Jeff, Reg. D offering can be done in a non dilutive way, and a lot more information is provided giving the shareholders a clear picture of who is doing what and when.

What CSGI did or did not do doesn't change the fact that the Reg. S offering ALYD did with CHASE was a slap in the face of investors.

WHAT YOU KEEP SKIPPING OVER

If a company does a Reg. D and requires those shares to be registered before the are sold, the investors get a clear picture of what is going on.

Since Reg. S. shares are not registered you have no clue when they will be sold, or who the parties may be.

Lets take ALYD's last Reg. S. at $15.00 and look down the road a little.

Okay, it is now Feb. 12 and ALYD's stock price is at $25.00

On Feb. 13 I see a registration statement regarding those 150,000 shares sold at $15.00.

Once I see who is registering the stock I can try to do some due diligence to see if they are a potential seller or how much they plan to sell immediately. In either case, I know who it is and that there is possibly going to be a seller coming in.

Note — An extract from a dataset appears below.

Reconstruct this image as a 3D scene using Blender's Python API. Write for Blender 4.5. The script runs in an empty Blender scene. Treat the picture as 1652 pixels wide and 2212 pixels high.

Now compare this with the Reg. S.

1. You have no idea when the shares will be sold.

2. You have no idea who the seller is

3. You have no warning that there may be a seller coming in.

A Reg. S throws a dark blanket over the eyes of the investors at the benefit to Reg. S. holder.

I hope that if ALYD decides to do other offerings, they will do them in a manner where the shares are registered before they can be sold.